FRY, JOSHUA, AND PETER JEFFERSON

TITLE:

A Map of the most Inhabited part of Virginia containing the whole Province of Maryland... 1775. London: Published by Thomas Jeffreys Geographer to His Royal Highness

CONDITION:

Printed on four joined folio sheets measuring 30” x 48”. Some original outline color, minor signs of aging, overall very nice.

DATE:

[1755]

DESCRIPTION:

Fry and Jefferson’s map is most important map for Virginia of the eighteenth century. It was first of Virginia by Virginians; the first to accurately depict the Blue Ridge, and to lay down the colony’s road system. Many early plantations are located and identified by family name along the great rivers. The attractive cartouche which depicts a tobacco warehouse and wharf is one of the earliest printed images relating to the Virginia tobacco trade. The map remained the basis for all subsequent depictions of Virginia until the nineteenth century.

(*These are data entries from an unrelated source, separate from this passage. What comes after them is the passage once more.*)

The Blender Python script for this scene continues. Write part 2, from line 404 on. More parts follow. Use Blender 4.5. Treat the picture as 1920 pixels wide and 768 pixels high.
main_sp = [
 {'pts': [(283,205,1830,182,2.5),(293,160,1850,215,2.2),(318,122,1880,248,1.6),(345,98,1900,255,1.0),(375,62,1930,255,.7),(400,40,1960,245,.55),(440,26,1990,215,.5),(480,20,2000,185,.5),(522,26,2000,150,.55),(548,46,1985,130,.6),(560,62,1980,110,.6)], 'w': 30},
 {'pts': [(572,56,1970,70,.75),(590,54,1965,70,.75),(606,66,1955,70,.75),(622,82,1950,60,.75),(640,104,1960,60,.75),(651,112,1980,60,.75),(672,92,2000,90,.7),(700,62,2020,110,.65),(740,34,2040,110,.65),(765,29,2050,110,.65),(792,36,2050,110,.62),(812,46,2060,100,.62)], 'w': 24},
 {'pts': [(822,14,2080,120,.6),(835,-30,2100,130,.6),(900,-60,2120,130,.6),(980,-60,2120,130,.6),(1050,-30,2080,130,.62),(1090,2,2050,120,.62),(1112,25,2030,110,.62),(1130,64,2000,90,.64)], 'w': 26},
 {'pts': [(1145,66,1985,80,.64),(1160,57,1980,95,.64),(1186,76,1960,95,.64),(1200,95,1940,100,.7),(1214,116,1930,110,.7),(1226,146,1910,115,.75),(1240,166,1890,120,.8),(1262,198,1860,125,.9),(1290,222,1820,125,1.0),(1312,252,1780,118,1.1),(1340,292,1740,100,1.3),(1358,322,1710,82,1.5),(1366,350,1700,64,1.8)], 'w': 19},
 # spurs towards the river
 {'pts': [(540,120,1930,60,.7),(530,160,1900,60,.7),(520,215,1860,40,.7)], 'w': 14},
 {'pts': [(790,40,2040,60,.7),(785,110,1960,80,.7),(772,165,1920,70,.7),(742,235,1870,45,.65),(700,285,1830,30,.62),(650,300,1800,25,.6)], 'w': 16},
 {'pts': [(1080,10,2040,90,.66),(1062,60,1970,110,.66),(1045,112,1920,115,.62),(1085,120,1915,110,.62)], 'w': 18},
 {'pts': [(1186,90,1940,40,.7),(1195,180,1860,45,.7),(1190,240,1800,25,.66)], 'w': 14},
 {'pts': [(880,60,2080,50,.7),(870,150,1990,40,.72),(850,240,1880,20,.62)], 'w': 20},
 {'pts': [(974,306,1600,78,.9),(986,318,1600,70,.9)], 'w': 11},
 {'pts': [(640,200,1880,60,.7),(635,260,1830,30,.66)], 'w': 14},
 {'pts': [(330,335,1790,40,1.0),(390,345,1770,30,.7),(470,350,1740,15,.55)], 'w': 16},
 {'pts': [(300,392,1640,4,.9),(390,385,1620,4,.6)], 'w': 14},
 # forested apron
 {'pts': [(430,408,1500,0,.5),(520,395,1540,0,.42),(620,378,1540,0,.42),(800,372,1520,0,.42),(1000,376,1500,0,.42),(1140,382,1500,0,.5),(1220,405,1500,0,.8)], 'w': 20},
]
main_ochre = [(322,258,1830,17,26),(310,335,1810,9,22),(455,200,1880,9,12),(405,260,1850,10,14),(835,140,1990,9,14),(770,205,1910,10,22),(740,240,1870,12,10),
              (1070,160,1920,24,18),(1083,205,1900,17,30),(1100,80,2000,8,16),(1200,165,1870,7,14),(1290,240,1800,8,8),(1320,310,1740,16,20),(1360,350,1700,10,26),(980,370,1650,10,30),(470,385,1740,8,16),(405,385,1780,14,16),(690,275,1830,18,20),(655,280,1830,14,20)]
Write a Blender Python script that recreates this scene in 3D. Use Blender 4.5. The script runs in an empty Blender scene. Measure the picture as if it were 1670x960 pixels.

Joshua Fry and Peter Jefferson were the logical choices to make the map of Virginia. Based on a directive from the London Board of Trade, they were selected to make the map by acting Virginia’s acting Governor Nathaniel Burwell, who described them as “the most able persons.” Fry, former professor of mathematics at the College of William and Mary, was the surveyor for Albemarle County. Peter Jefferson, the father of Thomas Jefferson, was his assistant. They were already responsible for some of the most important recent surveys in the colony, including the running of the back line of the Fairfax Grant in 1746, and the survey of the Virginia-North Carolina boundary in 1749.

The map was originally published in an unfinished state in 1753 on the eve of the French & Indian War. This heavily revised and updated version appeared in 1775, in Jefferys’
American Atlas, at the beginning of the American Revolution, when interest in the colonies and their geography was high among the British public. It was the standard cartographic reference for Virginia during the war for both the British and American forces. Thomas Jefferson wrote to General Horatio Gates in 1780, “we are endeavouring to get you a copy of Fry & Jefferson’s [map]; but they are now very scarce.” George Washington owned a copy, now in the collection of Yale University.

REFERENCES:

Taliaferro, “The Fry-Jefferson Map Re-Evaluated,” Journal of Early Southern Decorative Arts, November 2013; Pritchard & Taliaferro, Degrees of Latitude, entries 30 and 64; Wooldridge, Mapping Virginia, Chapter 6 (pp. 107-121); Stephenson & McKee Virginia in Maps, Map II-21A-D, p. 83; Cumming, The Southeast in Early Maps, 281; Coolie Verner, “The Fry and Jefferson Map”, Imago Mundi XXI, pp. 70-94; cf. On the Map, Figure 42; Papenfuse & Coale, pp. 34-36; Schecter, George Washington’s America. A Biography Through his Maps, Yale George Washington Atlas, Maps 33-34.